▶ **Instructions for the task**:
Your job is to retype all of the data word for word, leaving every image out.

□ □ □

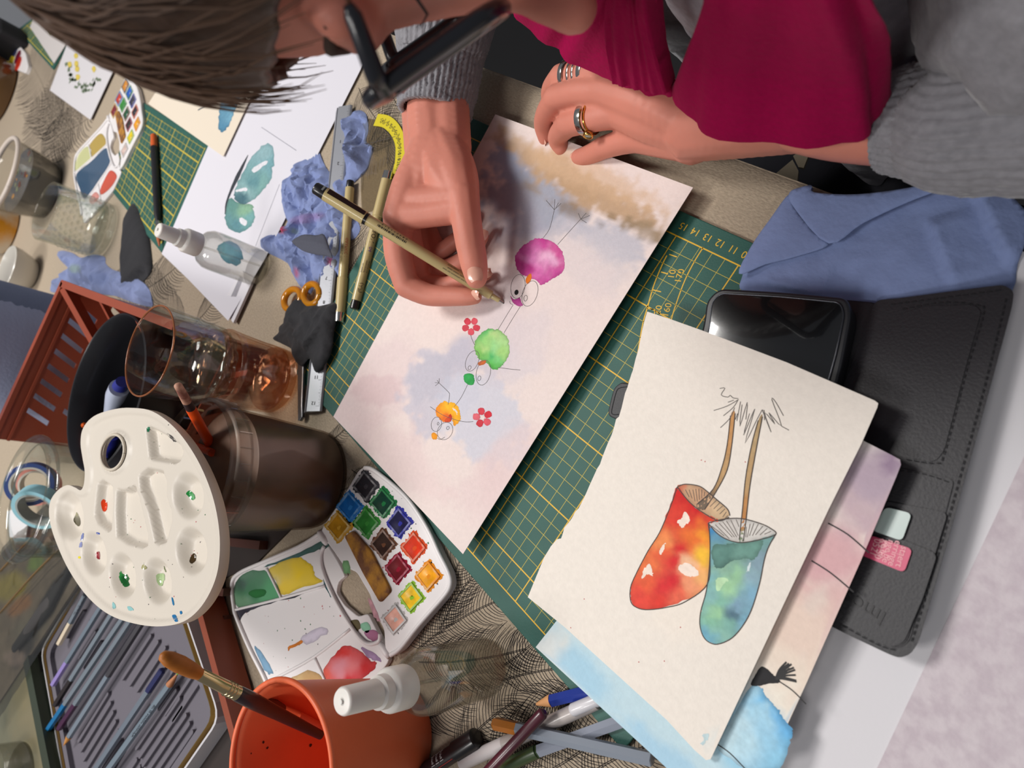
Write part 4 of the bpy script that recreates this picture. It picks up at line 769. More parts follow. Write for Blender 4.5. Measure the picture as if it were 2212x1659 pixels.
# --- blue paper towel roll behind the crate
a = at(115, 636, 0)[:2]; d = a - CAMP[:2]; d /= np.linalg.norm(d); nn = np.array([d[1], -d[0]])
if (np.array([-80, -60]) - a) @ nn < 0: nn = -nn
p0 = CAMP[:2] + d * 112; RR = 9.5; c = p0 + nn * RR
r = thing('paper_roll', 'standing roll of blue paper towel with torn edge, behind the terracotta crate', 'paper roll', (*c, 0))
V, Fc = lathe([(1.6, .02), (RR, .02), (RR, 24), (1.6, 24), (1.6, .02)], c, 80, 0, cap=False)
tis = M('blue_tissue', (126, 142, 186), .9, bump=.5, bs=260, var=.05, vs=90, sheen=.1); tis2 = M('blue_tissue_roll', (112, 122, 150), .9, bump=.3, bs=400, var=.04, vs=60)
mk('roll', V, Fc, tis2, r, smooth=True, auto=40)
ac = math.atan2(CAMP[1] - c[1], CAMP[0] - c[0]); at_ = math.atan2(-nn[1], -nn[0]); sg = 1 if math.sin(ac - at_) > 0 else -1; V = []; n = 90
for k in range(n + 1):
    z = 1.0 + 22.8 * k / n; a0 = at_ + sg * (.8 + .10 * mn.noise((z * .35, 1, 0)) + .05 * mn.noise((z * 1.6, 4, 0)) + .02 * mn.noise((z * 5, 7, 0)))
    for m_ in range(11): a = a0 + sg * 2.0 * (m_ / 10) ** 1.0; rr_ = RR + .3 + .10 * math.exp(-m_ * 1.2); V.append((c[0] + rr_ * math.cos(a), c[1] + rr_ * math.sin(a), z))
mk('torn_sheet', V, [(11 * k + m_, 11 * k + m_ + 1, 11 * k + m_ + 12, 11 * k + m_ + 11) for k in range(n) for m_ in range(10)], M('blue_tissue_light', (168, 178, 208), .9, bump=.5, bs=260), r, smooth=True)
# ================================================================== crates
tc_ = M('crate_plastic', (142, 66, 44), .42, var=.08, vs=12, coat=.1)
H = 10.0; R0 = at(140, 618, H); R1 = at(0, 925, H); e1 = R1 - R0; L1 = np.linalg.norm(e1); e1 /= L1
e2 = at(330, 690, H) - R0; e2 /= np.linalg.norm(e2); L2 = 31.5; LC = 23.0
r = thing('crate', 'terracotta plastic crate with slotted sides holding the black bowl, at the left', 'crate', R0 * [1, 1, 0] + e1 * 12 + e2 * 14)
uz = np.array([0, 0, 1.])
def slotted(o, ex, L, H, th, nrm, rows, tilt, name='slotted_wall', pitch=2.3):
    out = [(0, 0), (L, 0), (L, H), (0, H)]; holes = []
    for j, (z0, h) in enumerate(rows):
        x = 2.4 + (j % 2) * .9
        while x < L - 3.2:
            s_ = tilt * h; holes.append([(x, z0), (x + .75, z0), (x + .75 + s_, z0 + h), (x + s_, z0 + h)]); x += pitch
    V2, T = cdt(out, 0, holes); N = len(V2); A = np.array([o + ex * x + uz * z for x, z in V2]); B = A + nrm * th
    Fc = [tuple(t) for t in T] + [tuple(i + N for i in t[::-1]) for t in T]
    for lp in [list(range(4))] + [list(range(4 + 4 * i, 8 + 4 * i)) for i in range(len(holes))]:
        for i in range(len(lp)): a_, c_ = lp[i], lp[(i + 1) % len(lp)]; Fc.append((a_, c_, c_ + N, a_ + N))
    return mk(name, np.vstack([A, B]), Fc, tc_, r)
base = R0 * [1, 1, 0]
slotted(base, e1, LC, H, .25, e2 * -1, [(1.4, 2.6), (5.0, 3.0)], -.55)
slotted(base, e2, L2, H, .25, e1 * -1, [(6.6, .5), (7.6, .5)], 4.5, pitch=6.5)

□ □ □

▶ **Solution**:
Write part 4 of the bpy script that recreates this picture. It picks up at line 769. More parts follow. Write for Blender 4.5. Measure the picture as if it were 2212x1659 pixels.
# --- blue paper towel roll behind the crate
a = at(115, 636, 0)[:2]; d = a - CAMP[:2]; d /= np.linalg.norm(d); nn = np.array([d[1], -d[0]])
if (np.array([-80, -60]) - a) @ nn < 0: nn = -nn
p0 = CAMP[:2] + d * 112; RR = 9.5; c = p0 + nn * RR
r = thing('paper_roll', 'standing roll of blue paper towel with torn edge, behind the terracotta crate', 'paper roll', (*c, 0))
V, Fc = lathe([(1.6, .02), (RR, .02), (RR, 24), (1.6, 24), (1.6, .02)], c, 80, 0, cap=False)
tis = M('blue_tissue', (126, 142, 186), .9, bump=.5, bs=260, var=.05, vs=90, sheen=.1); tis2 = M('blue_tissue_roll', (112, 122, 150), .9, bump=.3, bs=400, var=.04, vs=60)
mk('roll', V, Fc, tis2, r, smooth=True, auto=40)
ac = math.atan2(CAMP[1] - c[1], CAMP[0] - c[0]); at_ = math.atan2(-nn[1], -nn[0]); sg = 1 if math.sin(ac - at_) > 0 else -1; V = []; n = 90
for k in range(n + 1):
    z = 1.0 + 22.8 * k / n; a0 = at_ + sg * (.8 + .10 * mn.noise((z * .35, 1, 0)) + .05 * mn.noise((z * 1.6, 4, 0)) + .02 * mn.noise((z * 5, 7, 0)))
    for m_ in range(11): a = a0 + sg * 2.0 * (m_ / 10) ** 1.0; rr_ = RR + .3 + .10 * math.exp(-m_ * 1.2); V.append((c[0] + rr_ * math.cos(a), c[1] + rr_ * math.sin(a), z))
mk('torn_sheet', V, [(11 * k + m_, 11 * k + m_ + 1, 11 * k + m_ + 12, 11 * k + m_ + 11) for k in range(n) for m_ in range(10)], M('blue_tissue_light', (168, 178, 208), .9, bump=.5, bs=260), r, smooth=True)
# ================================================================== crates
tc_ = M('crate_plastic', (142, 66, 44), .42, var=.08, vs=12, coat=.1)
H = 10.0; R0 = at(140, 618, H); R1 = at(0, 925, H); e1 = R1 - R0; L1 = np.linalg.norm(e1); e1 /= L1
e2 = at(330, 690, H) - R0; e2 /= np.linalg.norm(e2); L2 = 31.5; LC = 23.0
r = thing('crate', 'terracotta plastic crate with slotted sides holding the black bowl, at the left', 'crate', R0 * [1, 1, 0] + e1 * 12 + e2 * 14)
uz = np.array([0, 0, 1.])
def slotted(o, ex, L, H, th, nrm, rows, tilt, name='slotted_wall', pitch=2.3):
    out = [(0, 0), (L, 0), (L, H), (0, H)]; holes = []
    for j, (z0, h) in enumerate(rows):
        x = 2.4 + (j % 2) * .9
        while x < L - 3.2:
            s_ = tilt * h; holes.append([(x, z0), (x + .75, z0), (x + .75 + s_, z0 + h), (x + s_, z0 + h)]); x += pitch
    V2, T = cdt(out, 0, holes); N = len(V2); A = np.array([o + ex * x + uz * z for x, z in V2]); B = A + nrm * th
    Fc = [tuple(t) for t in T] + [tuple(i + N for i in t[::-1]) for t in T]
    for lp in [list(range(4))] + [list(range(4 + 4 * i, 8 + 4 * i)) for i in range(len(holes))]:
        for i in range(len(lp)): a_, c_ = lp[i], lp[(i + 1) % len(lp)]; Fc.append((a_, c_, c_ + N, a_ + N))
    return mk(name, np.vstack([A, B]), Fc, tc_, r)
base = R0 * [1, 1, 0]
slotted(base, e1, LC, H, .25, e2 * -1, [(1.4, 2.6), (5.0, 3.0)], -.55)
slotted(base, e2, L2, H, .25, e1 * -1, [(6.6, .5), (7.6, .5)], 4.5, pitch=6.5)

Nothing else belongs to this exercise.